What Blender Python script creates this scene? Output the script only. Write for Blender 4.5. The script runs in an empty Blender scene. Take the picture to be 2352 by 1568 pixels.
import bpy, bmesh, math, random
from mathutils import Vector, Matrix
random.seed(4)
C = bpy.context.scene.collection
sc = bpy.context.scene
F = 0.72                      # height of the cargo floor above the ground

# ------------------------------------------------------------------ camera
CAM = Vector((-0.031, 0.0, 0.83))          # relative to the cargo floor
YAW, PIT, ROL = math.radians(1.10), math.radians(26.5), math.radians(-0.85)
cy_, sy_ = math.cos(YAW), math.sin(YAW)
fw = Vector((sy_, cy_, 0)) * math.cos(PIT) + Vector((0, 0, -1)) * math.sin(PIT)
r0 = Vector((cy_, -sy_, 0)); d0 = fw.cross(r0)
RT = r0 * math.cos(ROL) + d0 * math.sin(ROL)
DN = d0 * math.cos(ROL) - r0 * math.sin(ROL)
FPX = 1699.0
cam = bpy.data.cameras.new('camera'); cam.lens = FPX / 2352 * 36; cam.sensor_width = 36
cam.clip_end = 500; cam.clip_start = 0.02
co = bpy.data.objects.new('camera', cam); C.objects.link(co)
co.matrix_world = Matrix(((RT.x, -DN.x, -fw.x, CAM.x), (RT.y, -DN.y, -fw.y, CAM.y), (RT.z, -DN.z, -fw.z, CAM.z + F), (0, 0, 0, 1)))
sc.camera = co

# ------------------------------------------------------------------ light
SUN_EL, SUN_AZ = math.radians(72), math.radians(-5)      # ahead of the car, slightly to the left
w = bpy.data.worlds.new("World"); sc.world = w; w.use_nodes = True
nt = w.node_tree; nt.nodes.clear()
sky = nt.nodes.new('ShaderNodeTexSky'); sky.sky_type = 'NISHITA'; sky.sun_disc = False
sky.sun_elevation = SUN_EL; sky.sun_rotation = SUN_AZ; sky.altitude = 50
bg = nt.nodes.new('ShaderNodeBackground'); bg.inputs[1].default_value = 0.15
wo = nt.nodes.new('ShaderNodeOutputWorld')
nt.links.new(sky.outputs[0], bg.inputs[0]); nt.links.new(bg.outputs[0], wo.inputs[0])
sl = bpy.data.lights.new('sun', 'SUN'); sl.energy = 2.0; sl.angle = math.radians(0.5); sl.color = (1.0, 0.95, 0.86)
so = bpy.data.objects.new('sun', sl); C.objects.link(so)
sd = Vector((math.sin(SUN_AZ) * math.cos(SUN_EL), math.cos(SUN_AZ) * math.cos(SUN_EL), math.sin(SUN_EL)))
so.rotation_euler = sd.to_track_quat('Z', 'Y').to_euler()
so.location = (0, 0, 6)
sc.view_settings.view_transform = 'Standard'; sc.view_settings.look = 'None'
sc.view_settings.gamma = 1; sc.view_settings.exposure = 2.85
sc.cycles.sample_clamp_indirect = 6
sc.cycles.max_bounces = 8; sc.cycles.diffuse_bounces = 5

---

WHAT THE TASK REQUIRES -> Transcribe the full listing above without leaving anything out.

EXERCISE RESPONSE ->
What Blender Python script creates this scene? Output the script only. Write for Blender 4.5. The script runs in an empty Blender scene. Take the picture to be 2352 by 1568 pixels.
import bpy, bmesh, math, random
from mathutils import Vector, Matrix
random.seed(4)
C = bpy.context.scene.collection
sc = bpy.context.scene
F = 0.72                      # height of the cargo floor above the ground

# ------------------------------------------------------------------ camera
CAM = Vector((-0.031, 0.0, 0.83))          # relative to the cargo floor
YAW, PIT, ROL = math.radians(1.10), math.radians(26.5), math.radians(-0.85)
cy_, sy_ = math.cos(YAW), math.sin(YAW)
fw = Vector((sy_, cy_, 0)) * math.cos(PIT) + Vector((0, 0, -1)) * math.sin(PIT)
r0 = Vector((cy_, -sy_, 0)); d0 = fw.cross(r0)
RT = r0 * math.cos(ROL) + d0 * math.sin(ROL)
DN = d0 * math.cos(ROL) - r0 * math.sin(ROL)
FPX = 1699.0
cam = bpy.data.cameras.new('camera'); cam.lens = FPX / 2352 * 36; cam.sensor_width = 36
cam.clip_end = 500; cam.clip_start = 0.02
co = bpy.data.objects.new('camera', cam); C.objects.link(co)
co.matrix_world = Matrix(((RT.x, -DN.x, -fw.x, CAM.x), (RT.y, -DN.y, -fw.y, CAM.y), (RT.z, -DN.z, -fw.z, CAM.z + F), (0, 0, 0, 1)))
sc.camera = co

# ------------------------------------------------------------------ light
SUN_EL, SUN_AZ = math.radians(72), math.radians(-5)      # ahead of the car, slightly to the left
w = bpy.data.worlds.new("World"); sc.world = w; w.use_nodes = True
nt = w.node_tree; nt.nodes.clear()
sky = nt.nodes.new('ShaderNodeTexSky'); sky.sky_type = 'NISHITA'; sky.sun_disc = False
sky.sun_elevation = SUN_EL; sky.sun_rotation = SUN_AZ; sky.altitude = 50
bg = nt.nodes.new('ShaderNodeBackground'); bg.inputs[1].default_value = 0.15
wo = nt.nodes.new('ShaderNodeOutputWorld')
nt.links.new(sky.outputs[0], bg.inputs[0]); nt.links.new(bg.outputs[0], wo.inputs[0])
sl = bpy.data.lights.new('sun', 'SUN'); sl.energy = 2.0; sl.angle = math.radians(0.5); sl.color = (1.0, 0.95, 0.86)
so = bpy.data.objects.new('sun', sl); C.objects.link(so)
sd = Vector((math.sin(SUN_AZ) * math.cos(SUN_EL), math.cos(SUN_AZ) * math.cos(SUN_EL), math.sin(SUN_EL)))
so.rotation_euler = sd.to_track_quat('Z', 'Y').to_euler()
so.location = (0, 0, 6)
sc.view_settings.view_transform = 'Standard'; sc.view_settings.look = 'None'
sc.view_settings.gamma = 1; sc.view_settings.exposure = 2.85
sc.cycles.sample_clamp_indirect = 6
sc.cycles.max_bounces = 8; sc.cycles.diffuse_bounces = 5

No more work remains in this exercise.